:: DATASET EXTRACT

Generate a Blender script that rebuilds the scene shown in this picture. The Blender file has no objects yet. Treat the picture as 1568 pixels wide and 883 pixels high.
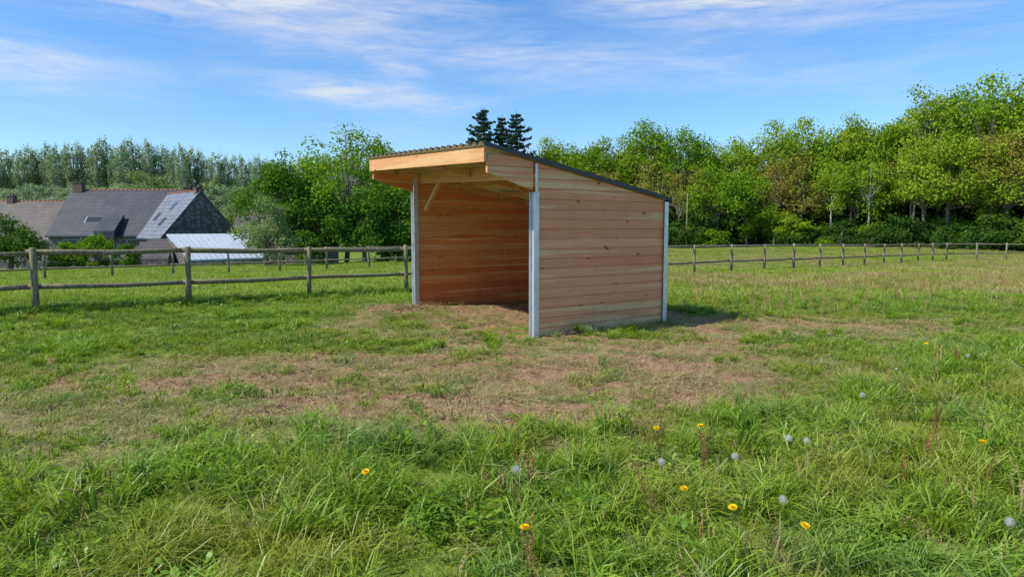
import bpy, math, random
import numpy as np
from mathutils import Vector
random.seed(3); rng=np.random.default_rng(7)
scene=bpy.context.scene
scene.view_settings.view_transform='Standard'; scene.view_settings.look='None'
scene.view_settings.exposure=0; scene.view_settings.gamma=1
COL=scene.collection

# ------------------------------------------------------------ noise
def _h(ix,iy,s):
    n=(ix.astype(np.int64)*374761393+iy.astype(np.int64)*668265263+s*1442695041)&0x7fffffff
    n=((n^(n>>13))*1274126177)&0x7fffffff
    n=(n^(n>>16))&0xffff
    return n/65535.0
def vn(x,y,s=0):
    x=np.asarray(x,float);y=np.asarray(y,float)
    ix=np.floor(x);iy=np.floor(y);fx=x-ix;fy=y-iy
    fx=fx*fx*(3-2*fx);fy=fy*fy*(3-2*fy)
    a=_h(ix,iy,s);b=_h(ix+1,iy,s);c=_h(ix,iy+1,s);d=_h(ix+1,iy+1,s)
    return (a*(1-fx)+b*fx)*(1-fy)+(c*(1-fx)+d*fx)*fy
def fbm(x,y,s=0,o=4):
    t=0;a=.5;f=1.0;n=0
    for i in range(o):
        t=t+a*vn(np.asarray(x)*f,np.asarray(y)*f,s+i*17);n+=a;a*=.5;f*=2.03
    return t/n
def ss(t):
    t=np.clip(t,0,1);return t*t*(3-2*t)

# ------------------------------------------------------------ terrain
DIRT=[(-2.8,7.0,1.7,.6,1.15),(-.9,6.0,1.6,.8,1.15),(.2,5.6,1.1,.6,1.1),(.8,7.4,2.1,1.2,1.05),(2.0,6.9,1.4,1.0,1.05),
      (2.1,9.1,2.1,1.,1.),(-.4,9.9,1.2,.9,.85),(-1.95,12.4,.9,.6,1.2),(-1.5,8.1,2.3,.9,1.),(4.3,10.8,2.9,1.1,.9),
      (.2,12.2,1.6,1.6,1.2),(.9,9.6,.7,.4,.9),(3.1,11.6,1.4,1.0,1.05),(-.5,7.0,2.6,.9,.8)]
DRY=[(-1.5,7.2,4.2,1.5,1.),(1.5,8.3,3.8,2.0,1.),(4.5,10.8,4.4,1.6,1.),(-2.4,5.5,3.2,.9,1.05),(-1.5,11.,2.4,2.2,.8),(1.8,6.1,1.3,.5,.9),(-4.3,5.9,2.2,.7,.85)]
def gsum(L,x,y):
    t=0
    for cx,cy,rx,ry,w in L:
        t=np.maximum(t,w*np.exp(-(((x-cx)/rx)**2+((y-cy)/ry)**2)*.8))
    return t
def dirt(x,y):
    n=fbm(x*1.7,y*2.2,5,4)-.5; n2=fbm(x*6,y*7,9,3)-.5
    return np.clip((gsum(DIRT,x,y)-.46+n*1.4+n2*1.5)*2.8,0,1)
def dry(x,y):
    n=fbm(x*1.1,y*1.4,25,4)-.5; n2=fbm(x*4,y*5,29,3)-.5
    return np.clip((gsum(DRY,x,y)-.42+n*1.2+n2*.6)*2.2,0,1)
def terr(x,y,micro=True):
    x=np.asarray(x,float);y=np.asarray(y,float)
    z=-.022*np.clip(y-13,0,45)
    z=z-.0167*np.clip(-x,0,35)*ss((y-14)/14)
    z=z-1.0*ss((y-45)/15)*ss((-x-5)/15)
    z=z+(3+5*ss((-x)/60))*ss((y-85)/150)
    z=z+.55*ss((y-50)/22)*ss((x-12)/25)
    z=z+.11*np.exp(-(((x+1.3)/2.2)**2+((y-13.2)/2.)**2))
    z=z+.09*np.exp(-(((x+2.0)/.7)**2+((y-12.3)/.35)**2))
    if micro:
        f=1-ss((y-25)/20)
        z=z+f*(.06*(fbm(x*.8,y*.8,41,3)-.5)+.03*(fbm(x*4,y*4,43,3)-.5))
        z=z+f*dirt(x,y)*.07*(fbm(x*11,y*11,47,3)-.45)
    return z
def tz(x,y): return float(terr(np.array([x]),np.array([y]))[0])

# ------------------------------------------------------------ material helpers
class M:
    def __init__(s,name):
        s.m=bpy.data.materials.new(name); s.m.use_nodes=True; s.nt=s.m.node_tree
        s.nt.nodes.clear(); s.out=s.n('ShaderNodeOutputMaterial')
    def n(s,t,**k):
        nd=s.nt.nodes.new(t)
        for a,b in k.items(): setattr(nd,a,b)
        return nd
    def l(s,a,b): s.nt.links.new(a,b)
    def set(s,sock,v):
        if hasattr(v,'is_linked'): s.l(v,sock)
        else:
            if isinstance(v,tuple) and len(v)==3 and sock.type=='RGBA': v=(*v,1)
            sock.default_value=v
    def math(s,op,a,b=0.0,clamp=False):
        nd=s.n('ShaderNodeMath',operation=op); nd.use_clamp=clamp
        s.set(nd.inputs[0],a); s.set(nd.inputs[1],b); return nd.outputs[0]
    def mix(s,f,a,b,bl='MIX'):
        nd=s.n('ShaderNodeMix',data_type='RGBA',blend_type=bl)
        s.set(nd.inputs[0],f); s.set(nd.inputs[6],a); s.set(nd.inputs[7],b); return nd.outputs[2]
    def noise(s,vec=None,scale=5.,detail=4.,rough=.55,dist=0.):
        nd=s.n('ShaderNodeTexNoise')
        if vec is not None: s.l(vec,nd.inputs['Vector'])
        nd.inputs['Scale'].default_value=scale;nd.inputs['Detail'].default_value=detail
        nd.inputs['Roughness'].default_value=rough;nd.inputs['Distortion'].default_value=dist
        return nd.outputs[0]
    def ramp(s,f,a,b):
        nd=s.n('ShaderNodeMapRange'); nd.clamp=True
        s.set(nd.inputs[0],f); nd.inputs[1].default_value=a; nd.inputs[2].default_value=b; return nd.outputs[0]
    def attr(s,name):
        return s.n('ShaderNodeAttribute',attribute_name=name).outputs['Fac']
    def mapping(s,vec,scale=(1,1,1),loc=(0,0,0),rot=(0,0,0)):
        nd=s.n('ShaderNodeMapping'); s.l(vec,nd.inputs[0])
        nd.inputs[1].default_value=loc;nd.inputs[2].default_value=rot;nd.inputs[3].default_value=scale; return nd.outputs[0]
    def obj(s): return s.n('ShaderNodeTexCoord').outputs['Object']
    def pos(s): return s.n('ShaderNodeNewGeometry').outputs['Position']
    def rnd(s): return s.n('ShaderNodeObjectInfo').outputs['Random']
    def bump(s,h,strength=.3,dist=.01):
        nd=s.n('ShaderNodeBump'); s.l(h,nd.inputs['Height']); nd.inputs['Strength'].default_value=strength
        nd.inputs['Distance'].default_value=dist; return nd.outputs[0]
    def bsdf(s,col,rough=.8,metal=0.,spec=.3,normal=None):
        b=s.n('ShaderNodeBsdfPrincipled'); s.set(b.inputs['Base Color'],col); s.set(b.inputs['Roughness'],rough)
        b.inputs['Metallic'].default_value=metal; b.inputs['Specular IOR Level'].default_value=spec
        if normal is not None: s.l(normal,b.inputs['Normal'])
        return b.outputs[0]
    def done(s,sh): s.l(sh,s.out.inputs[0]); return s.m
    def leafsh(s,col,trans=.35,rough=.5,spec=.25,tint=(1.1,1.15,.5)):
        d=s.n('ShaderNodeBsdfDiffuse'); s.set(d.inputs[0],col)
        a=d.outputs[0]
        if spec>.3:
            gl=s.n('ShaderNodeBsdfGlossy'); gl.inputs['Roughness'].default_value=rough; gl.inputs[0].default_value=(.8,.85,.8,1)
            mm=s.n('ShaderNodeMixShader'); mm.inputs[0].default_value=.05; s.l(a,mm.inputs[1]); s.l(gl.outputs[0],mm.inputs[2]); a=mm.outputs[0]
        t=s.n('ShaderNodeBsdfTranslucent'); s.l(s.mix(1.0,col,tint,'MULTIPLY'),t.inputs[0])
        m=s.n('ShaderNodeMixShader'); m.inputs[0].default_value=trans; s.l(a,m.inputs[1]); s.l(t.outputs[0],m.inputs[2])
        return s.done(m.outputs[0])

def leaf_mat(name,c1,c2,c3,trans=.35,gain=1.0):
    c1,c2,c3=[tuple(q*gain for q in c) for c in (c1,c2,c3)]
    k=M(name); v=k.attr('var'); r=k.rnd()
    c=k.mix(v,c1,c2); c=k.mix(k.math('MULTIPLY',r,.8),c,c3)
    return k.leafsh(c,trans)
def grass_mat(name,c1,c2,c3,trans=.38):
    k=M(name); v=k.attr('var'); t=k.attr('tip'); r=k.rnd()
    c=k.mix(v,c1,c2)
    n=k.noise(k.pos(),.9,1); c=k.mix(k.ramp(n,.4,.65),c,c3)
    c=k.mix(k.math('MULTIPLY',r,.5),c,k.mix(1.,c,(1.3,1.05,.6),'MULTIPLY'))
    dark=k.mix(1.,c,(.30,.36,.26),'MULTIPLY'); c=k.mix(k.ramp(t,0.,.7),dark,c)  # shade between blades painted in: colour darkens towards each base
    return k.leafsh(c,trans,.45,.35)

def bark_mat(name,c1,c2):
    k=M(name); o=k.obj(); n=k.noise(k.mapping(o,(6,6,1.2)),3,3)
    c=k.mix(k.ramp(n,.35,.65),c1,c2); return k.done(k.bsdf(c,.9,0,.1))

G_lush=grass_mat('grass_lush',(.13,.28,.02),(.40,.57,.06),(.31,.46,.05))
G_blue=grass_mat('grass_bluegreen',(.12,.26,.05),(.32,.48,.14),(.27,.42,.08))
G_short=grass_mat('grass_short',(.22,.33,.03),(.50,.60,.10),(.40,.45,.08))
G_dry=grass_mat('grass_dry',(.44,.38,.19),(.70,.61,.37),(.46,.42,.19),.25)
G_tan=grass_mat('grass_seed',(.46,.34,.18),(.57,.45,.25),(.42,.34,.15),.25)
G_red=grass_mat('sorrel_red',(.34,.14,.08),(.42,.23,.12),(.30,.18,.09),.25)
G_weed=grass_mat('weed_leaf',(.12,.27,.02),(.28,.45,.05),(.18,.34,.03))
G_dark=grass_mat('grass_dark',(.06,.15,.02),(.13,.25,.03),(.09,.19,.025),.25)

# ------------------------------------------------------------ mesh helpers (everything is quads)
def quadmesh(name,Q,mats,mi=None,var=None,tip=None,smooth=False):
    Q=np.asarray(Q,dtype=np.float32); n=len(Q)
    me=bpy.data.meshes.new(name)
    me.vertices.add(n*4); me.vertices.foreach_set('co',Q.reshape(-1))
    me.loops.add(n*4); me.loops.foreach_set('vertex_index',np.arange(n*4,dtype=np.int32))
    me.polygons.add(n); me.polygons.foreach_set('loop_start',np.arange(0,n*4,4,dtype=np.int32))
    try: me.polygons.foreach_set('loop_total',np.full(n,4,dtype=np.int32))
    except Exception: pass
    for m in mats: me.materials.append(m)
    if mi is not None: me.polygons.foreach_set('material_index',np.asarray(mi,dtype=np.int32))
    me.update(calc_edges=True)
    if var is not None:
        a=me.attributes.new('var','FLOAT','FACE'); a.data.foreach_set('value',np.asarray(var,dtype=np.float32))
    if tip is not None:
        a=me.attributes.new('tip','FLOAT','POINT'); a.data.foreach_set('value',np.asarray(tip,dtype=np.float32).reshape(-1))
    return me
def obj(name,me,parent=None,loc=(0,0,0),rot=(0,0,0),scl=(1,1,1),coll=None):
    o=bpy.data.objects.new(name,me); (coll or COL).objects.link(o)
    o.location=loc;o.rotation_euler=rot;o.scale=scl
    if parent: o.parent=parent
    return o
def empty(name,loc=(0,0,0),rot=(0,0,0)):
    o=bpy.data.objects.new(name,None); COL.objects.link(o); o.location=loc;o.rotation_euler=rot
    o.empty_display_size=.3; return o
def tube(P,R,n=6):
    P=[Vector(p) for p in P]; rings=[]
    for i,p in enumerate(P):
        d=(P[min(i+1,len(P)-1)]-P[max(i-1,0)]).normalized()
        a=d.orthogonal().normalized() if i==0 else (rings_a-d*rings_a.dot(d)).normalized()
        rings_a=a; b=d.cross(a)
        rings.append([p+(a*math.cos(2*math.pi*j/n)+b*math.sin(2*math.pi*j/n))*R[i] for j in range(n)])
    q=[]
    for i in range(len(P)-1):
        for j in range(n):
            k=(j+1)%n; q.append([rings[i][j],rings[i][k],rings[i+1][k],rings[i+1][j]])
    return np.array([[list(v) for v in f] for f in q],dtype=np.float32)
def tubemesh(name,tubes,mat,caps=True):
    V=[];F=[]
    for P,R,n in tubes:
        P=[Vector(p) for p in P]; base=len(V); a=None
        for i,p in enumerate(P):
            d=(P[min(i+1,len(P)-1)]-P[max(i-1,0)]).normalized()
            a=d.orthogonal().normalized() if a is None else (a-d*a.dot(d)).normalized()
            b=d.cross(a)
            for j in range(n): V.append(p+(a*math.cos(2*math.pi*j/n)+b*math.sin(2*math.pi*j/n))*R[i])
        for i in range(len(P)-1):
            for j in range(n):
                k=(j+1)%n; F.append((base+i*n+j,base+i*n+k,base+(i+1)*n+k,base+(i+1)*n+j))
        if caps:
            F.append(tuple(base+j for j in reversed(range(n)))); F.append(tuple(base+(len(P)-1)*n+j for j in range(n)))
    me=bpy.data.meshes.new(name); me.from_pydata(V,[],F); me.materials.append(mat)
    for p in me.polygons: p.use_smooth=len(p.vertices)==4
    return me
def polymesh(name,V,F,mats,mi=None):
    me=bpy.data.meshes.new(name); me.from_pydata([tuple(v) for v in V],[],F)
    for m in (mats if isinstance(mats,list) else [mats]): me.materials.append(m)
    if mi: me.polygons.foreach_set('material_index',mi)
    me.update(); return me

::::

WORK TO BE COMPLETED: Extract every line above that contains the word "objects".

EXPECTED ANSWER:
Generate a Blender script that rebuilds the scene shown in this picture. The Blender file has no objects yet. Treat the picture as 1568 pixels wide and 883 pixels high.
    o=bpy.data.objects.new(name,me); (coll or COL).objects.link(o)
    o=bpy.data.objects.new(name,None); COL.objects.link(o); o.location=loc;o.rotation_euler=rot